## Directive
The entries below need to be written out exactly, with no pictures included.

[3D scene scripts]
begin
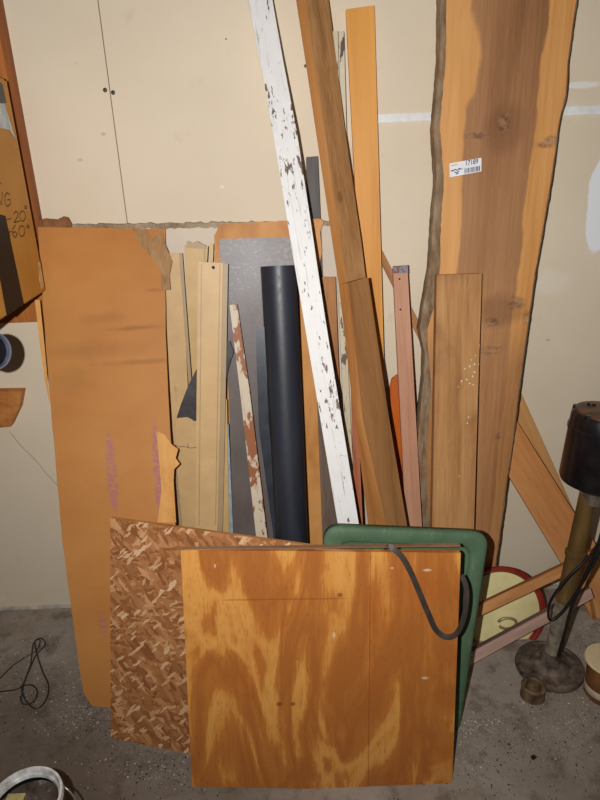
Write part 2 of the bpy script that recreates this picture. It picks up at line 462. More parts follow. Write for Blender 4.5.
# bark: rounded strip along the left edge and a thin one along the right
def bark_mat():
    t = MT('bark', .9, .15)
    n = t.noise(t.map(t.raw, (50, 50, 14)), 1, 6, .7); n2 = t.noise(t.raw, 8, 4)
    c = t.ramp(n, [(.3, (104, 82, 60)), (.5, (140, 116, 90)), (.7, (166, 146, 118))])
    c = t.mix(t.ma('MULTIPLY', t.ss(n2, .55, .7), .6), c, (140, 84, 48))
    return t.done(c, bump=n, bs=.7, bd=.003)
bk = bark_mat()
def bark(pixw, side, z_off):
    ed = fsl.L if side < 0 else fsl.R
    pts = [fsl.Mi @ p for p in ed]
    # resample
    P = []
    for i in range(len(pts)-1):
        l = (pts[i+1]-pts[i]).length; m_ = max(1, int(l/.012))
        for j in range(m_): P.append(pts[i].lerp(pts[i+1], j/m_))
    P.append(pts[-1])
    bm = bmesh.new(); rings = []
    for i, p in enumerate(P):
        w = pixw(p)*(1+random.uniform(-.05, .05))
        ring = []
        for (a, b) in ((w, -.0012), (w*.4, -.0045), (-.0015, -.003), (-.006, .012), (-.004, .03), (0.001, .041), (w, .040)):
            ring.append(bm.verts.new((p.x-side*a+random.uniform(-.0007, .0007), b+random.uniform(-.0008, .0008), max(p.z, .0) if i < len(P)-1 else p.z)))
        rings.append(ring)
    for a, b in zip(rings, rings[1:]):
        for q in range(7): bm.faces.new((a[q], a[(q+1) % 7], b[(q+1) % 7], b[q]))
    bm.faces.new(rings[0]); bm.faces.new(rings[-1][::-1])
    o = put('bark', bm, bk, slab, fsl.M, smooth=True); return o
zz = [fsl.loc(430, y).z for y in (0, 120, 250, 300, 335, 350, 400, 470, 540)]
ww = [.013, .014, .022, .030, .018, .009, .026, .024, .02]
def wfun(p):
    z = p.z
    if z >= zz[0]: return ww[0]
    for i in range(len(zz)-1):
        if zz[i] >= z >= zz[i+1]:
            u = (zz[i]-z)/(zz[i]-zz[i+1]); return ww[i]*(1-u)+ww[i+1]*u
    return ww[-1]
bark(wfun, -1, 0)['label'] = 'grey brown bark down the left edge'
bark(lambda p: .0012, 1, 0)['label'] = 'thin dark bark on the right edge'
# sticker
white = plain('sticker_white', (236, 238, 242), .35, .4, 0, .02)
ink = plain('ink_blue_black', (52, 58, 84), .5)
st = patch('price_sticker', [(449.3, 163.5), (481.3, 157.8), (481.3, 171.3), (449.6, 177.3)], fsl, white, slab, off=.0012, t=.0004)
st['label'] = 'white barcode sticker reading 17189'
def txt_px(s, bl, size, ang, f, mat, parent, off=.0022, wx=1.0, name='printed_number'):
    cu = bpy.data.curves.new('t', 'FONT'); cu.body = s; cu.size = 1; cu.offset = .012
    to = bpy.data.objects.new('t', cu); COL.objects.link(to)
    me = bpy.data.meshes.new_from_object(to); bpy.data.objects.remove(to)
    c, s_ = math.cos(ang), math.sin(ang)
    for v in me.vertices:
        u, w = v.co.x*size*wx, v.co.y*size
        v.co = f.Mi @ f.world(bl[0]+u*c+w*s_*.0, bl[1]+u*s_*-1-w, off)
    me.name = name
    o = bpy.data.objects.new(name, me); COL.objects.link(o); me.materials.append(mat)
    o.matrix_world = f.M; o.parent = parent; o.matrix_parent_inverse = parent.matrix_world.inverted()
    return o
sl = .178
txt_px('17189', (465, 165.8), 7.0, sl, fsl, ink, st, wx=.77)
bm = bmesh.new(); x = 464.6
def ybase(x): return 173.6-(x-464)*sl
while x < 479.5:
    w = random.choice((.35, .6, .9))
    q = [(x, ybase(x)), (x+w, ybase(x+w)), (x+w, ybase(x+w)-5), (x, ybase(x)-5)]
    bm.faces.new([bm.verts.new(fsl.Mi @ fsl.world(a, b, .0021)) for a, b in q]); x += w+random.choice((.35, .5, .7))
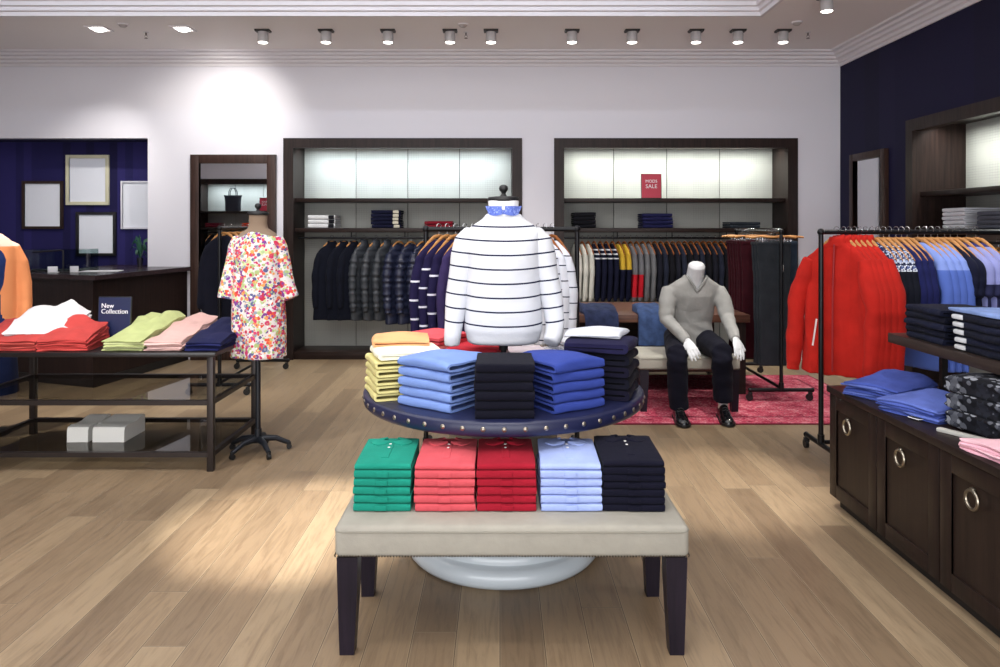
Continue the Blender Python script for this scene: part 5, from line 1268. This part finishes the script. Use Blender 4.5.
end
## Finished task
Write part 2 of the bpy script that recreates this picture. It picks up at line 462. More parts follow. Write for Blender 4.5.
# bark: rounded strip along the left edge and a thin one along the right
def bark_mat():
    t = MT('bark', .9, .15)
    n = t.noise(t.map(t.raw, (50, 50, 14)), 1, 6, .7); n2 = t.noise(t.raw, 8, 4)
    c = t.ramp(n, [(.3, (104, 82, 60)), (.5, (140, 116, 90)), (.7, (166, 146, 118))])
    c = t.mix(t.ma('MULTIPLY', t.ss(n2, .55, .7), .6), c, (140, 84, 48))
    return t.done(c, bump=n, bs=.7, bd=.003)
bk = bark_mat()
def bark(pixw, side, z_off):
    ed = fsl.L if side < 0 else fsl.R
    pts = [fsl.Mi @ p for p in ed]
    # resample
    P = []
    for i in range(len(pts)-1):
        l = (pts[i+1]-pts[i]).length; m_ = max(1, int(l/.012))
        for j in range(m_): P.append(pts[i].lerp(pts[i+1], j/m_))
    P.append(pts[-1])
    bm = bmesh.new(); rings = []
    for i, p in enumerate(P):
        w = pixw(p)*(1+random.uniform(-.05, .05))
        ring = []
        for (a, b) in ((w, -.0012), (w*.4, -.0045), (-.0015, -.003), (-.006, .012), (-.004, .03), (0.001, .041), (w, .040)):
            ring.append(bm.verts.new((p.x-side*a+random.uniform(-.0007, .0007), b+random.uniform(-.0008, .0008), max(p.z, .0) if i < len(P)-1 else p.z)))
        rings.append(ring)
    for a, b in zip(rings, rings[1:]):
        for q in range(7): bm.faces.new((a[q], a[(q+1) % 7], b[(q+1) % 7], b[q]))
    bm.faces.new(rings[0]); bm.faces.new(rings[-1][::-1])
    o = put('bark', bm, bk, slab, fsl.M, smooth=True); return o
zz = [fsl.loc(430, y).z for y in (0, 120, 250, 300, 335, 350, 400, 470, 540)]
ww = [.013, .014, .022, .030, .018, .009, .026, .024, .02]
def wfun(p):
    z = p.z
    if z >= zz[0]: return ww[0]
    for i in range(len(zz)-1):
        if zz[i] >= z >= zz[i+1]:
            u = (zz[i]-z)/(zz[i]-zz[i+1]); return ww[i]*(1-u)+ww[i+1]*u
    return ww[-1]
bark(wfun, -1, 0)['label'] = 'grey brown bark down the left edge'
bark(lambda p: .0012, 1, 0)['label'] = 'thin dark bark on the right edge'
# sticker
white = plain('sticker_white', (236, 238, 242), .35, .4, 0, .02)
ink = plain('ink_blue_black', (52, 58, 84), .5)
st = patch('price_sticker', [(449.3, 163.5), (481.3, 157.8), (481.3, 171.3), (449.6, 177.3)], fsl, white, slab, off=.0012, t=.0004)
st['label'] = 'white barcode sticker reading 17189'
def txt_px(s, bl, size, ang, f, mat, parent, off=.0022, wx=1.0, name='printed_number'):
    cu = bpy.data.curves.new('t', 'FONT'); cu.body = s; cu.size = 1; cu.offset = .012
    to = bpy.data.objects.new('t', cu); COL.objects.link(to)
    me = bpy.data.meshes.new_from_object(to); bpy.data.objects.remove(to)
    c, s_ = math.cos(ang), math.sin(ang)
    for v in me.vertices:
        u, w = v.co.x*size*wx, v.co.y*size
        v.co = f.Mi @ f.world(bl[0]+u*c+w*s_*.0, bl[1]+u*s_*-1-w, off)
    me.name = name
    o = bpy.data.objects.new(name, me); COL.objects.link(o); me.materials.append(mat)
    o.matrix_world = f.M; o.parent = parent; o.matrix_parent_inverse = parent.matrix_world.inverted()
    return o
sl = .178
txt_px('17189', (465, 165.8), 7.0, sl, fsl, ink, st, wx=.77)
bm = bmesh.new(); x = 464.6
def ybase(x): return 173.6-(x-464)*sl
while x < 479.5:
    w = random.choice((.35, .6, .9))
    q = [(x, ybase(x)), (x+w, ybase(x+w)), (x+w, ybase(x+w)-5), (x, ybase(x)-5)]
    bm.faces.new([bm.verts.new(fsl.Mi @ fsl.world(a, b, .0021)) for a, b in q]); x += w+random.choice((.35, .5, .7))
Continue the Blender Python script for this scene: part 5, from line 1268. This part finishes the script. Use Blender 4.5.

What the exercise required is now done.